Malvezzi dá outro exemplo da importância para a defesa da água das regras revogadas pelo Conama, que foi sendo lapidado pelo governo de Jair Bolsonaro justamente para deixar a boiada passar. “A irrigação por aspersão em pivô central não é adequada no Nordeste. Com o método há muito desperdício, porque até 60% da água evapora antes de cair no chão. É recomendado outro método de irrigação para poupar água. Mas sem a necessidade de licenciamento ambiental para a implementação do sistema, o proprietário vai usar a técnica mais conveniente para ele e não a mais poupadora de água.”
Desperdício
“O que se sabe é que essas tecnologias são mal empregadas pelos grandes produtores. Há uso excessivo e desperdício de água. Tanto que, segundo a FAO (órgão das Nações Unidas para Alimentação e Agricultura), 70% de toda a água é consumida pelo agro”, diz a assessora da Secretaria de Meio Ambiente da Confederação Nacional dos Trabalhadores Rurais, Agricultores e Agricultoras Familiares (Contag), Hélica Araújo Silva.
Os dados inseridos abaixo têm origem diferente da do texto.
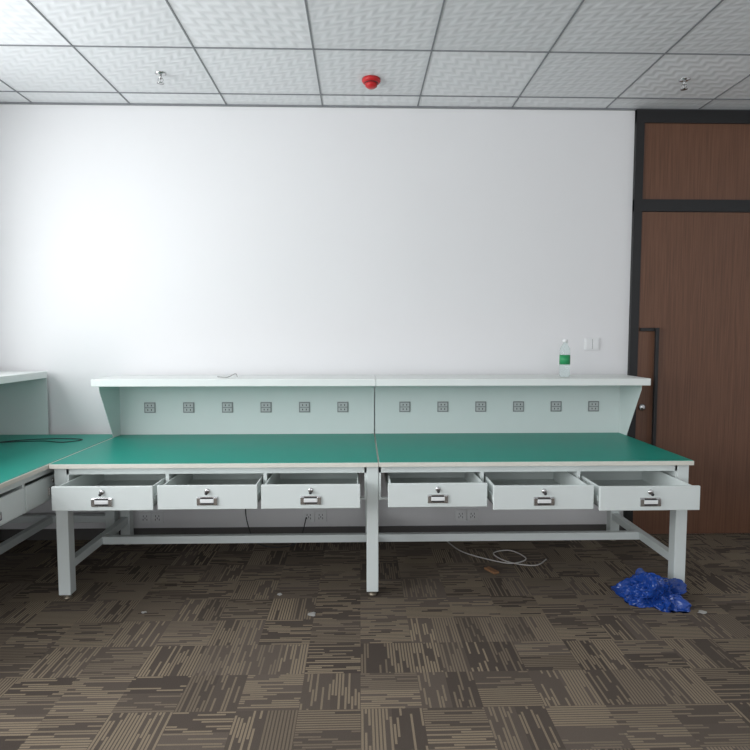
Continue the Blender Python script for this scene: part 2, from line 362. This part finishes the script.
def crumple(name,loc,s,m,label,cat,amp,sub=4,seed=0,**kw):
    bm=bmesh.new(); bmesh.ops.create_icosphere(bm,subdivisions=sub,radius=1)
    for v in bm.verts:
        p=v.co.copy(); q=p*1.1+Vector((seed,seed*2,0))
        lobes=noise.noise(q*1.3)
        w=Vector((noise.noise(q*1.7+Vector((9,0,0))),noise.noise(q*1.7+Vector((0,9,0))),noise.noise(q*1.7)))
        r1=1-abs(noise.noise((q+w*.6)*2.2))*2; r2=1-abs(noise.noise((q+w*.5)*4.6))*2; r3=1-abs(noise.noise(q*10))*2
        k=1+amp*(lobes*.9+r1*.28+r2*.14+r3*.05-.15)
        flat=.55+.6*noise.noise(Vector((p.x*1.5+seed,p.y*1.5,3)))
        v.co=Vector((p.x*k*s[0],p.y*k*s[1],max(p.z*k*flat,-.15)*s[2]))
    zmin=min(v.co.z for v in bm.verts)
    for v in bm.verts: v.co.z-=zmin
    b=MB(m); b.bm.free(); b.bm=bm
    o=b.obj(name,label=label,category=cat,**kw); o.location=loc
    return o
crumple('plastic_bag',(1.68,3.18,F+.001),(.142,.13,.21),m_blue,'crumpled blue plastic bag lying by the bench leg','plastic bag',.8,6,3)
for i,(x,y,sz) in enumerate([(-.26,3.05,.022),(-.47,3.3,.014),(-1.18,3.1,.013),(1.86,3.02,.02)]):
    crumple('plastic_scrap',(x,y,F+.001),(sz,sz*.8,sz*.5),m_paper,'small crumpled scrap of clear film on the carpet','litter',.8,2,i*7.3,group='scraps of packing film on the carpet')
# ---------------------------------------------------------------- light
w=bpy.data.worlds.new('world'); S.world=w; w.use_nodes=True
bg=w.node_tree.nodes['Background']; bg.inputs[0].default_value=(.85,.9,1,1); bg.inputs[1].default_value=1.0
def area(name,loc,rot,sx,sy,p,c):
    l=bpy.data.lights.new(name,'AREA'); l.shape='RECTANGLE'; l.size=sx; l.size_y=sy; l.energy=p; l.color=c
    o=bpy.data.objects.new(name,l); COL.objects.link(o); o.location=loc; o.rotation_euler=rot
area('window_daylight',(XL-.12,(WY0+WY1)/2,(WZ0+WZ1)/2),(0,-math.pi/2,0),WZ1-WZ0,WY1-WY0,208,(.97,.99,1))
area('rear_daylight',(.5,YF-.12,1.78),(math.pi/2,0,0),5,2.1,58,(.98,.99,1))
# ---------------------------------------------------------------- camera
cd=bpy.data.cameras.new('camera'); cd.lens=580/750*36; cd.sensor_width=36; cd.clip_start=.01
co=bpy.data.objects.new('camera',cd); COL.objects.link(co); co.location=(0,0,1.46)
co.rotation_euler=(math.radians(90-3.85),0,math.radians(-1.48)); S.camera=co
for o in list(S.objects):
    if o.parent is None: o.location.z-=F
De acordo com a assessora, essas técnicas carecem de aprimoramento que as torne mais específicas para as necessidades de cada lavoura quanto à quantidade de água que necessitam para se desenvolver. “Mas isso demanda investimento, tem custo e os grandes fazendeiros trabalham com margem de lucro maior e nem todos têm responsabilidade socioambiental. A gente não vê uso sustentado para conservação das nascentes, da água, dos solos, das florestas. Usam tudo até exaurir, ao contrário dos pequenos agricultores, que plantam em estação de chuvas e que vão sofrendo com as mudanças no clima. Se não chove, não tem colheita”, diz, referindo-se à redução gradativa da assistência técnica à agricultura familiar a partir de 2017. “O aumento da demanda por alimento demanda o consumo de água. Se nada mudar, teremos sim uma guerra pela água no sentido literal.”
Mais conflitos
Dados da Agência Nacional de Águas (ANA) indicam que a agricultura irrigada no Brasil retira 969 mil litros por segundo e consome 745 mil litros por segundo, correspondendo a 46% da retirada. Juntos, a agricultura como um todo e a pecuária consomem atualmente 81% da água.
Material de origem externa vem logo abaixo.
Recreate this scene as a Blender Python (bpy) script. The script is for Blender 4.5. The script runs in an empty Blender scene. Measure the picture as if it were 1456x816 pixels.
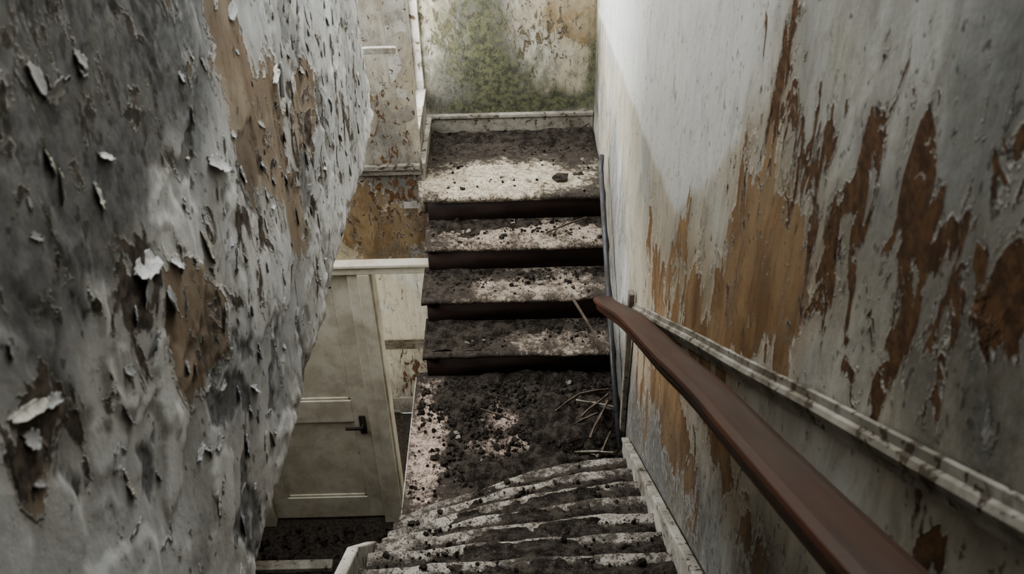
import bpy, bmesh, math, random
import numpy as np
from mathutils import Matrix, Vector
random.seed(3); rng=np.random.default_rng(5)
scn=bpy.context.scene

# ------------------------------------------------------------ numpy noise
def vnoise(x,y,seed=0):
    xi=np.floor(x).astype(np.int64); yi=np.floor(y).astype(np.int64)
    xf=x-xi; yf=y-yi
    def h(a,b):
        n=(a*374761393+b*668265263+seed*974634777)&0x7fffffff
        n=((n^(n>>13))*1274126177)&0x7fffffff
        n=(n^(n>>16))&0xffffff
        return n/float(0xffffff)
    u=xf*xf*(3-2*xf); v=yf*yf*(3-2*yf)
    return (h(xi,yi)*(1-u)+h(xi+1,yi)*u)*(1-v)+(h(xi,yi+1)*(1-u)+h(xi+1,yi+1)*u)*v
def fbm(x,y,s=1.0,o=4,seed=0):
    x=np.asarray(x,float)*s; y=np.asarray(y,float)*s; a=.5; t=0; n=0
    for i in range(o):
        t=t+a*vnoise(x+i*17.3,y-i*9.1,seed+i); n+=a; a*=.5; x,y=(x*1.7-y*1.1),(x*1.1+y*1.7)
    return t/n
def blob(a,b,a0,b0,sa,sb):
    return np.exp(-((a-a0)/sa)**2-((b-b0)/sb)**2)
def sst(x,a,b):
    t=np.clip((x-a)/(b-a),0,1); return t*t*(3-2*t)

# ------------------------------------------------------------ node helper
class NT:
    def __init__(s,name):
        s.m=bpy.data.materials.new(name); s.m.use_nodes=True
        s.t=s.m.node_tree; s.b=s.t.nodes['Principled BSDF']
        s.tc=s.t.nodes.new('ShaderNodeTexCoord').outputs['Object']
    def _in(s,sock,v):
        if isinstance(v,bpy.types.NodeSocket): s.t.links.new(v,sock)
        elif isinstance(v,(tuple,list)) and len(v)==3 and sock.type=='RGBA': sock.default_value=(*v,1)
        else: sock.default_value=v
    def math(s,op,a,b=0.0,clamp=False):
        n=s.t.nodes.new('ShaderNodeMath'); n.operation=op; n.use_clamp=clamp
        s._in(n.inputs[0],a); s._in(n.inputs[1],b); return n.outputs[0]
    def add(s,a,b): return s.math('ADD',a,b)
    def mul(s,a,b): return s.math('MULTIPLY',a,b)
    def ss(s,x,a,b,lo=0.,hi=1.):
        n=s.t.nodes.new('ShaderNodeMapRange'); n.interpolation_type='SMOOTHSTEP'
        s._in(n.inputs[0],x); n.inputs[1].default_value=a; n.inputs[2].default_value=b
        n.inputs[3].default_value=lo; n.inputs[4].default_value=hi; return n.outputs[0]
    def mix(s,f,a,b,mode='MIX'):
        n=s.t.nodes.new('ShaderNodeMix'); n.data_type='RGBA'; n.blend_type=mode
        s._in(n.inputs[0],f); s._in(n.inputs[6],a); s._in(n.inputs[7],b); return n.outputs[2]
    def co(s,sc=(1,1,1),loc=(0,0,0)):
        n=s.t.nodes.new('ShaderNodeMapping'); n.inputs['Scale'].default_value=sc
        n.inputs['Location'].default_value=loc; s.t.links.new(s.tc,n.inputs[0]); return n.outputs[0]
    def noise(s,vec,scale,detail=4,rough=.55,dist=0.):
        n=s.t.nodes.new('ShaderNodeTexNoise'); s.t.links.new(vec,n.inputs['Vector'])
        n.inputs['Scale'].default_value=scale; n.inputs['Detail'].default_value=detail
        n.inputs['Roughness'].default_value=rough; n.inputs['Distortion'].default_value=dist
        return n.outputs['Fac']
    def attr(s,name):
        n=s.t.nodes.new('ShaderNodeAttribute'); n.attribute_name=name; return n.outputs['Fac']
    def upness(s):
        g=s.t.nodes.new('ShaderNodeNewGeometry'); x=s.t.nodes.new('ShaderNodeSeparateXYZ')
        s.t.links.new(g.outputs['Normal'],x.inputs[0]); return x.outputs[2]
    def fin(s,col,rough=.8,height=None,dist=.004,strength=.8,spec=.3,metal=0):
        s._in(s.b.inputs['Base Color'],col); s._in(s.b.inputs['Roughness'],rough)
        s.b.inputs['Specular IOR Level'].default_value=spec; s.b.inputs['Metallic'].default_value=metal
        if height is not None:
            n=s.t.nodes.new('ShaderNodeBump'); n.inputs['Distance'].default_value=dist
            n.inputs['Strength'].default_value=strength
            s.t.links.new(height,n.inputs['Height']); s.t.links.new(n.outputs[0],s.b.inputs['Normal'])
        return s.m

def wall_mat(name,pA=(.62,.61,.57),pB=(.42,.42,.40),eA=(.42,.27,.13),eB=(.24,.12,.05),
             fs=1.0,bias=0.,chipbias=0.,stretch=.4,bump=.004,specks=.5,cream=(.55,.47,.33),
             cA=(.20,.11,.05),cB=(.09,.05,.03),stain=.75,mA=(.06,.062,.06),mB=(.17,.17,.165),creamf=.55,
             stc=(.44,.32,.18),grime=.4,cs=12,estreak=.35,gcol=(.30,.28,.25),str=.4):
    s=NT(name); c=s.co((1,1,stretch)); ci=s.co((1,1,1))
    n1=s.noise(c,2.2*fs,4,.6,.4); n2=s.noise(c,8*fs,6,.6,.5); n3=s.noise(ci,45*fs,3,.6)
    nst=s.noise(s.co((1,1,.06)),14*fs,4,.6)
    big=s.noise(s.co((1,1,1),(4,2,7)),1.3*fs,2,.5)
    brown=s.attr('brown'); chip=s.attr('chip'); dark=s.attr('dark'); white=s.attr('white'); green=s.attr('green')
    paint=s.mix(s.ss(n1,.40,.60),pA,pB)
    paint=s.mix(s.mul(s.ss(big,.42,.6),creamf),paint,cream)
    paint=s.mix(s.mul(s.ss(nst,.46,.70),str),paint,gcol)
    paint=s.mix(s.mul(s.ss(n2,.50,.68),grime),paint,gcol)
    paint=s.mix(white,paint,s.mix(n2,(.80,.80,.77),(.66,.66,.64)))
    paint=s.mix(s.mul(s.ss(s.add(brown,s.mul(n1,.6)),.36,.95),stain),paint,stc)
    dm=s.ss(s.add(s.mul(dark,.75),s.mul(s.add(n2,n1),.5)),.60,1.15)
    paint=s.mix(s.mul(dm,.85),paint,s.mix(s.ss(n3,.3,.7),mA,mB))
    ev=s.add(s.add(s.mul(n2,.6),s.mul(n1,.4)),s.add(s.mul(brown,.36),bias))
    ev=s.add(ev,s.mul(n3,.05))
    E=s.ss(ev,.655,.665); rim=s.mul(s.ss(ev,.61,.655),s.math('SUBTRACT',1.,E))
    exp=s.mix(s.ss(s.noise(c,5*fs,4,.65,.5),.38,.62),eA,eB)
    exp=s.mix(s.mul(s.ss(nst,.45,.7),estreak),exp,(.10,.065,.04))
    exp=s.mix(s.mul(dm,.6),exp,(.10,.08,.06))
    col=s.mix(s.mul(rim,.35),paint,(.68,.67,.63))
    col=s.mix(E,col,exp)
    cv=s.add(s.add(s.noise(s.co((1,1,stretch*.9),(3,8,1)),cs*fs,5,.62,.9),s.mul(n3,.10)),s.add(s.mul(chip,.30),chipbias))
    halo=s.ss(cv,.58,.74)
    C=s.ss(cv,.745,.755); crim=s.mul(s.ss(cv,.715,.745),s.math('SUBTRACT',1.,C))
    col=s.mix(s.mul(halo,.35),col,(.26,.23,.18))
    col=s.mix(s.mul(crim,.5),col,(.66,.65,.61))
    col=s.mix(C,col,s.mix(s.ss(n3,.35,.65),cA,cB))
    sp=s.ss(s.add(s.noise(s.co((1,1,.7),(9,1,3)),38*fs,2,.6),s.mul(dark,.07)),.65,.71)
    col=s.mix(s.mul(sp,specks),col,(.07,.06,.05))
    ng=s.noise(ci,30,6,.75)
    gm=s.ss(s.add(s.mul(green,.52),s.mul(s.add(n2,ng),.65)),.70,1.12)
    col=s.mix(s.mul(gm,.85),col,s.mix(s.ss(ng,.38,.62),(.036,.040,.026),(.15,.155,.085)))
    hgt=s.add(s.mul(E,-1.),s.add(s.mul(C,-1.2),s.add(s.mul(s.add(rim,crim),.7),s.add(s.mul(n3,.35),s.mul(n2,.5)))))
    return s.fin(col,s.ss(n1,.3,.7,.65,.9),hgt,bump,.9,.25)

def dirt_mat(name,a=(.024,.020,.017),b=(.085,.072,.06),fs=1.):
    s=NT(name); c=s.co(); n=s.noise(c,18*fs,5,.7); m=s.noise(c,140*fs,3,.6)
    col=s.mix(s.ss(n,.38,.64),a,b); col=s.mix(s.ss(m,.58,.72),col,(.18,.157,.13))
    return s.fin(col,.95,s.add(n,s.mul(m,1.5)),.008,1.,.1)

def surf_mat(name,base=(.42,.36,.30),base2=(.25,.20,.16),bias=0.):
    s=NT(name); c=s.co(); n=s.noise(c,7,5,.65,.4); m=s.noise(c,40,5,.7); k=s.noise(c,160,2,.5)
    b=s.mix(s.ss(n,.35,.65),base,base2)
    b=s.mix(s.mul(s.ss(s.noise(s.co((.15,1,1)),60,3,.6),.45,.7),.4),b,(.18,.14,.11))
    b=s.mix(s.mul(s.ss(m,.42,.62),.45),b,(.16,.13,.105))
    dv=s.add(s.add(s.mul(n,.5),s.mul(m,.5)),s.add(s.mul(s.attr('dirt'),.34),bias))
    D=s.ss(dv,.50,.68); col=s.mix(D,b,s.mix(s.ss(m,.3,.65),(.020,.016,.014),(.095,.08,.066)))
    sp=s.ss(s.add(k,s.mul(m,.3)),.72,.79); col=s.mix(s.mul(sp,.8),col,(.03,.025,.02))
    return s.fin(col,.88,s.add(s.mul(D,.8),s.add(s.mul(m,.6),s.mul(k,.4))),.006,.9,.2)

def wood_mat(name,a,b,dust=(.2,.17,.14),dfac=.5,rough=.5,axis=(1,.1,1),spec=.4,top=False):
    s=NT(name); c=s.co(axis); n=s.noise(c,26,5,.6,.5); m=s.noise(s.co(axis if top else (1,1,1)),9,5,.6)
    col=s.mix(s.ss(n,.35,.65),a,b)
    f=s.mul(s.ss(m,.38,.66),dfac)
    if top: f=s.mul(s.ss(s.upness(),.6,.82),s.add(.4,s.mul(f,.8)))
    col=s.mix(f,col,dust)
    sp=s.ss(s.noise(s.co(),90,3,.6),.66,.7); col=s.mix(s.mul(sp,.6),col,(.03,.025,.02))
    return s.fin(col,s.ss(m,.4,.6,rough,.85) if not top else s.ss(f,0.,.5,rough,.6),s.add(n,m),.002,.4,spec)

def paint_wood_mat(name,a=(.58,.55,.47),b=(.40,.34,.24),chip=(.10,.07,.05),bias=0.,sc=(1,1,1),grime=.4):
    s=NT(name); c=s.co(sc); n=s.noise(c,6,5,.65,.4); m=s.noise(c,28,5,.65,.6)
    col=s.mix(s.ss(n,.35,.65),a,b)
    cv=s.add(s.add(s.mul(m,.7),s.mul(n,.3)),bias); C=s.ss(cv,.58,.60)
    col=s.mix(C,col,chip)
    g=s.ss(s.noise(s.co(),3,5,.6),.42,.68); col=s.mix(s.mul(g,grime),col,(.12,.10,.07))
    g2=s.ss(s.noise(s.co(),16,5,.7),.48,.66); col=s.mix(s.mul(g2,grime*.8),col,(.11,.095,.07))
    return s.fin(col,.7,s.add(s.mul(C,-1.),s.mul(m,.4)),.003,.8,.3)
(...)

Outro dado alarmante da agência reguladora é que a maior parte das bacias em situação crítica no Brasil tem como causa a alta demanda da agricultura irrigada. E a situação tende a piorar. Há projeção de aumento da atividade em 42% até 2030, quando a vazão deve subir para 1 milhão de litros por segundo enquanto os recursos hídricos serão menos abundantes devido às mudanças no clima.
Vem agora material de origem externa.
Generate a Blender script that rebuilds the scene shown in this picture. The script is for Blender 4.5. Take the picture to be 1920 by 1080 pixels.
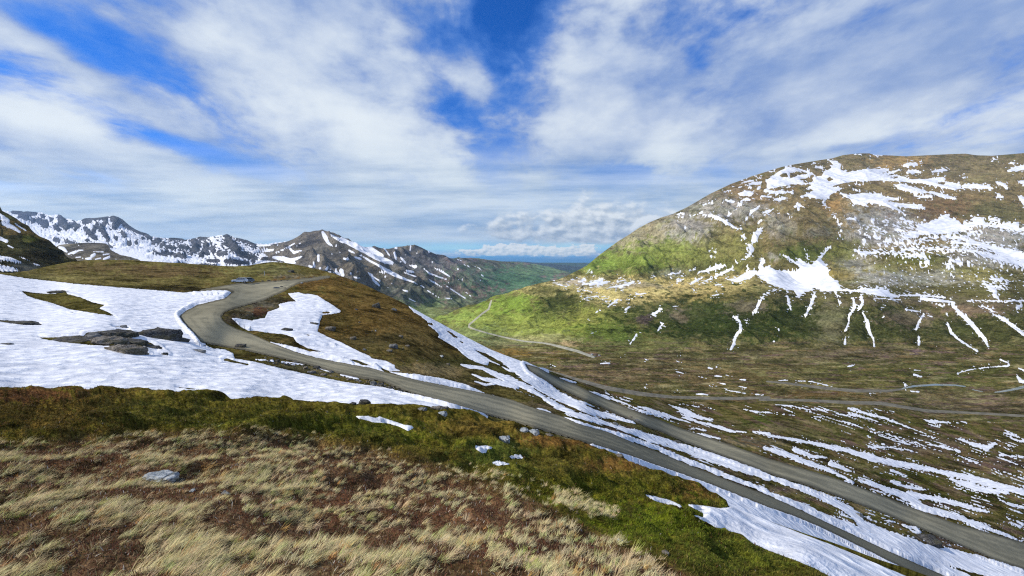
import bpy, bmesh, math, random
import numpy as np
from mathutils import Vector

R = math.radians
rng = np.random.default_rng(7)
random.seed(7)
scene = bpy.context.scene
for o in list(bpy.data.objects):
    bpy.data.objects.remove(o)
COL = scene.collection

# ------------------------------------------------------------------ camera
FPX = 14.0 / 36.0 * 1920.0            # focal length in photograph pixels
HORIZON = 484.0
PITCH = math.atan((540.0 - HORIZON) / FPX)
cam_data = bpy.data.cameras.new('camera')
cam_data.lens = 14.0
cam_data.sensor_width = 36.0
cam_data.clip_start = 0.1
cam_data.clip_end = 120000.0
cam = bpy.data.objects.new('camera', cam_data)
cam.location = (0, 0, 0)
cam.rotation_euler = (R(90) - PITCH, 0, 0)
COL.objects.link(cam)
scene.camera = cam

# ------------------------------------------------------------------ sun, exposure
SUN_EL, SUN_AZ = R(39), R(-99)       # azimuth from +y towards +x: from the left, slightly behind
sun_dir = Vector((math.sin(SUN_AZ) * math.cos(SUN_EL), math.cos(SUN_AZ) * math.cos(SUN_EL), math.sin(SUN_EL)))
sl = bpy.data.lights.new('sun', 'SUN')
sl.energy = 4.5
sl.angle = R(0.8)
sl.color = (1.0, 0.94, 0.84)
so = bpy.data.objects.new('sun', sl)
so.rotation_euler = sun_dir.to_track_quat('Z', 'Y').to_euler()
COL.objects.link(so)
scene.view_settings.view_transform = 'Standard'
scene.view_settings.look = 'None'
scene.view_settings.gamma = 1.0
scene.view_settings.use_curve_mapping = False
scene.view_settings.exposure = 0.0
scene.cycles.use_denoising = False
scene.cycles.filter_width = 1.2
scene.cycles.use_adaptive_sampling = False
scene.cycles.volume_bounces = 1
scene.cycles.max_bounces = 5
scene.cycles.diffuse_bounces = 2

# ------------------------------------------------------------------ node helpers
class S:
    """A node socket with arithmetic."""
    def __init__(self, nt, sock): self.nt, self.s = nt, sock
    def _m(self, op, *a, clamp=False):
        n = self.nt.nodes.new('ShaderNodeMath'); n.operation = op; n.use_clamp = clamp
        for i, x in enumerate((self,) + a):
            if isinstance(x, S): self.nt.links.new(x.s, n.inputs[i])
            else: n.inputs[i].default_value = float(x)
        return S(self.nt, n.outputs[0])
    def __add__(self, o): return self._m('ADD', o)
    __radd__ = __add__
    def __sub__(self, o): return self._m('SUBTRACT', o)
    def __rsub__(self, o): return (self * -1.0) + o
    def __mul__(self, o): return self._m('MULTIPLY', o)
    __rmul__ = __mul__
    def __truediv__(self, o): return self._m('DIVIDE', o)
    def clamp(self): return self._m('ADD', 0.0, clamp=True)
    def exp(self): return self._m('EXPONENT')
    def max(self, o): return self._m('MAXIMUM', o)
    def min(self, o): return self._m('MINIMUM', o)
    def pow(self, o): return self._m('POWER', o)
    def abs(self): return self._m('ABSOLUTE')
    def smooth(self, a, b, lo=0.0, hi=1.0):
        n = self.nt.nodes.new('ShaderNodeMapRange'); n.interpolation_type = 'SMOOTHSTEP'
        self.nt.links.new(self.s, n.inputs[0])
        for k, x in zip((1, 2, 3, 4), (a, b, lo, hi)): n.inputs[k].default_value = x
        return S(self.nt, n.outputs[0])

def vec(nt, x, y, z=0.0):
    n = nt.nodes.new('ShaderNodeCombineXYZ')
    for i, c in enumerate((x, y, z)):
        if isinstance(c, S): nt.links.new(c.s, n.inputs[i])
        else: n.inputs[i].default_value = float(c)
    return S(nt, n.outputs[0])
def sep(nt, v):
    n = nt.nodes.new('ShaderNodeSeparateXYZ'); nt.links.new(v.s, n.inputs[0])
    return [S(nt, n.outputs[i]) for i in range(3)]
def dot(nt, v, c):
    n = nt.nodes.new('ShaderNodeVectorMath'); n.operation = 'DOT_PRODUCT'
    nt.links.new(v.s, n.inputs[0]); n.inputs[1].default_value = c
    return S(nt, n.outputs['Value'])
def vop(nt, op, a, b=None, scale=None):
    n = nt.nodes.new('ShaderNodeVectorMath'); n.operation = op
    nt.links.new(a.s, n.inputs[0])
    if isinstance(b, S): nt.links.new(b.s, n.inputs[1])
    elif b is not None: n.inputs[1].default_value = b
    if scale is not None:
        if isinstance(scale, S): nt.links.new(scale.s, n.inputs['Scale'])
        else: n.inputs['Scale'].default_value = scale
    return S(nt, n.outputs[0])
def noise(nt, v, scale, detail=5.0, rough=0.5, dist=0.0, color=False, lac=2.0):
    n = nt.nodes.new('ShaderNodeTexNoise'); n.noise_dimensions = '3D'
    nt.links.new(v.s, n.inputs['Vector'])
    n.inputs['Scale'].default_value = scale; n.inputs['Detail'].default_value = detail
    n.inputs['Roughness'].default_value = rough; n.inputs['Distortion'].default_value = dist
    n.inputs['Lacunarity'].default_value = lac
    return S(nt, n.outputs['Color' if color else 'Fac'])
def voronoi(nt, v, scale, feature='F1'):
    n = nt.nodes.new('ShaderNodeTexVoronoi'); n.feature = feature
    nt.links.new(v.s, n.inputs['Vector']); n.inputs['Scale'].default_value = scale
    return S(nt, n.outputs['Distance'])
def mixc(nt, f, a, b, mode='MIX'):
    n = nt.nodes.new('ShaderNodeMix'); n.data_type = 'RGBA'; n.blend_type = mode; n.clamp_factor = True
    for i, x in ((0, f), (6, a), (7, b)):
        if isinstance(x, S): nt.links.new(x.s, n.inputs[i])
        elif i == 0: n.inputs[0].default_value = x
        else: n.inputs[i].default_value = (*x, 1.0)
    return S(nt, n.outputs[2])
def cscale(nt, c, f):
    """colour times scalar"""
    return vop(nt, 'SCALE', c, scale=f)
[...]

Por isso as estimativas da ANA incluem a intensificação das disputas existentes e e surgimento de novas áreas de conflitos pelo uso da água onde a irrigação tem avançado mais recentemente. Ou seja, Mato Grosso, Goiás e Matopiba – onde está inserido o oeste baiano – e também o Rio Grande do Sul, na bacia do alto rio Jacuí e de afluentes do rio Uruguai.
O tema da defesa da água é tão preocupante que a agência iniciou nesta quarta-feira (14) uma série de seminários on-line para discutir gestão da seca e da escassez hídrica. O reúso de água na agricultura será tema de evento em 11 de novembro, quando a manifestação em Correntina completa três anos.
Justiça
No último dia 2, a Rede Sustentabilidade ingressou no Supremo Tribunal Federal (STF) com Arguição de Descumprimento de Preceito Fundamental (ADPF), com pedido de liminar. O partido pede a suspensão da Resolução Conama nº 500/2020, pela qual foram revogadas as resoluções 284, 302/2002 e 303/2002. E também a resolução que permite a queima de resíduos em fornos de produção de cimento, o que contraria preceitos fundamentais da Constituição Federal, principalmente no tocante ao direito ao meio ambiente ecologicamente equilibrado e todas as derivações daí decorrentes – saúde e vida. Além disso, pede a declaração de inconstitucionalidade da Resolução 500.